There has been a lot of confusion about the real meaning of the term ‘eroticism’. The word is often shrouded with a vague sense of being a watered down way of talking about sex or sexuality. Eroticism includes sex, yet encompasses much more than sex. We all have an erotic nature that wants to be expressed in joy, pleasure and creativity, and that erotic self is a deeply personal and full expression of our unique individuality.

One of my favorite essays on this topic (and an absolute classic must read) is Audre Lorde’s “The Erotic As Power.” She says:

“The erotic is a measure between the beginnings of our sense of self and the chaos of our strongest feelings. It is an internal sense of satisfaction to which, once we have experienced it, we know we can aspire. For having experienced the fullness of this depth of feeling and recognizing its power, in honor and self-respect we can require no less of ourselves.”

I believe that when we suppress our erotic self, or make choices that go against what is true and authentic for our own erotic nature, we create unnecessary chaos that takes us away from ourselves. I work to help my clients come home to themselves and to learn to express their sexual and erotic selves fully and authentically. Many people have never experienced this and, therefore, do not know what this looks like, but as Lorde says, once you have, you know its power and you must demand it of yourself.

I have seen many patterns in the ways that people get disconnected from their own erotic selves. One of the biggest frustrations I hear from women is that they feel unable to fully express their erotic selves or experience their sexuality wholly because they fear judgment, they are fitting into a compulsory role, or they are working to please others rather than do what pleases themselves when those two are in conflict. Often, they actually fear their own erotic nature so that they don’t even know how to relate to it.

Many people never ask themselves questions about their erotic self in order to explore, understand, and help it express itself. I believe that to become fully sexually empowered, we must explore our erotic nature and stop making assumptions about what it is or what it wants. We must stop judging ourselves by telling ourselves what we “should” be.

Audre Lorde said, “When I speak of the erotic, then, I speak of it as an assertion of the lifeforce of women; of that creative energy empowered…”

If the erotic is our lifeforce, there are so many ways we experience the core of that energetic lifeforce that keep us in a place of joy. That erotic energy helps us to live in pleasure and desire, full hearts, bursting forward to meet life where it meets us, like waves to shore, allowing our tenderness to create strength in who we are in the world and in our relationships, fueling our creativity to do what it is here to do: express itself.
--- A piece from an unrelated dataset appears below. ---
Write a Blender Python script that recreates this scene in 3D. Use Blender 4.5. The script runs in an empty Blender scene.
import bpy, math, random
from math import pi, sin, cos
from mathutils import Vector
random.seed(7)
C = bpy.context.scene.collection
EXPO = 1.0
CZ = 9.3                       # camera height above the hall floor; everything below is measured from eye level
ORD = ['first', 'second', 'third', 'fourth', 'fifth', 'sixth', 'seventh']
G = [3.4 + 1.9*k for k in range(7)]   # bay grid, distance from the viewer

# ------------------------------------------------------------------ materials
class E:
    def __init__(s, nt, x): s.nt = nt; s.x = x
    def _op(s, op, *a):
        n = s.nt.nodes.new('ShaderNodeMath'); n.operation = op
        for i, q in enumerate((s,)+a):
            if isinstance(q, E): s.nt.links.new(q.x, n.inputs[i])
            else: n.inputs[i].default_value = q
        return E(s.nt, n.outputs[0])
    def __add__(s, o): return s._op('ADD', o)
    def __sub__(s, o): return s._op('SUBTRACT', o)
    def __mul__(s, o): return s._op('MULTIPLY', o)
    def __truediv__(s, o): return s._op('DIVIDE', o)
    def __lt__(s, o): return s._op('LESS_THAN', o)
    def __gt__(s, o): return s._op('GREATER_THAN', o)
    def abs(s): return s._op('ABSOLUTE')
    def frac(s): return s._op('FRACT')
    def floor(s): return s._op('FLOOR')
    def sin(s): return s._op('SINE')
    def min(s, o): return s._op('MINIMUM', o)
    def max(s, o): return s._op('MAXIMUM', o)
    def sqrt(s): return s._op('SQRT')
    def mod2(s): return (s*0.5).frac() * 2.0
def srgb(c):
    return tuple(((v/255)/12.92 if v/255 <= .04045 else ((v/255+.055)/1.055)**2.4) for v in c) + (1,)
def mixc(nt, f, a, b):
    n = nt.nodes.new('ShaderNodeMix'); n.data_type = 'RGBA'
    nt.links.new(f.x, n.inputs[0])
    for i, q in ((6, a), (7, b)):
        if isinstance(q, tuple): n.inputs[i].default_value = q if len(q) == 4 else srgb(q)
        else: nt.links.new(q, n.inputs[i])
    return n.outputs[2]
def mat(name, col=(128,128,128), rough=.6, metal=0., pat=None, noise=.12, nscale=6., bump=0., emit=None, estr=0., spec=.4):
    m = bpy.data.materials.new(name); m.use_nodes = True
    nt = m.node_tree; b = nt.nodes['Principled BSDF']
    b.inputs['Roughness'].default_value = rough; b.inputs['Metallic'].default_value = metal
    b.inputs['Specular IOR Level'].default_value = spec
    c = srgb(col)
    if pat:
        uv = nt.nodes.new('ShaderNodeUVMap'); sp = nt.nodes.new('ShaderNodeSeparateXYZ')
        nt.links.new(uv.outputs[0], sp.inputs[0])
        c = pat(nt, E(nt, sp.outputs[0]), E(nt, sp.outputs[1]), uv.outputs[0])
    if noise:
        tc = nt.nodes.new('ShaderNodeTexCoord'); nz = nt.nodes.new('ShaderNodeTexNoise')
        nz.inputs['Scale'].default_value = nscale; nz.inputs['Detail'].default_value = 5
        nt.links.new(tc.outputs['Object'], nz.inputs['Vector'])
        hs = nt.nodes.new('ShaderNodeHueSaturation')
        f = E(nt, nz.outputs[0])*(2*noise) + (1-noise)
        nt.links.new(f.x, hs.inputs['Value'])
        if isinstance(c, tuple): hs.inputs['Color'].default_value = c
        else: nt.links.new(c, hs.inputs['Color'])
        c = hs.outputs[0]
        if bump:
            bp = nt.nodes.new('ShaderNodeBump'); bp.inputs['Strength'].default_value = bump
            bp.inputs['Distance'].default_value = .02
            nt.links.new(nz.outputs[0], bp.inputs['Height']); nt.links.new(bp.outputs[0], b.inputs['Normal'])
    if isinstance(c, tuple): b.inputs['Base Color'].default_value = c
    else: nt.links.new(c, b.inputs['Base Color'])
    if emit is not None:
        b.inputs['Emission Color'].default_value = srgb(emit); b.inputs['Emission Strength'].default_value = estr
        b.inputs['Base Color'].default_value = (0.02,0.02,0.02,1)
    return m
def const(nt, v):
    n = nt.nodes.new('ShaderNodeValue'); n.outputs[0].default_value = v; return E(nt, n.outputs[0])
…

So what does it mean to be Erotically Authentic? It means all of that. It means stopping the harmful pattern of doing things that do not feel right to you because you want to take care of other people or avoid hurting their feelings. It means asking yourself lots of questions and answering them honestly so you can create the sexual and creative life you want and stop basing your sexual self-expression on the roles you are told to play. And you will have to ask those questions of yourself many, many times in your life, because your sexuality is dynamic, evolving and changing: so your answers-and your priorities-will shift as you grow and as your life changes.

You are here to be the authentic erotic creature you are. You are not here to be someone else’s idea of erotically powerful, or to express a false version of your erotic power because it pleases someone else. When you choose to live someone else’s version of the erotic, you are leaving yourself again.

Erotic authenticity is anything but simple and its complexity is part of what makes it so exciting. There are so many layers for you to delve into and expose. It’s what you do with your fantasies, your self-expression, your creativity, your connection, your dreams, your desire, your boundaries, your exploration, your playfulness, your hotness. It’s how the waves of your own erotenthicity lap the shores of potentiality and being.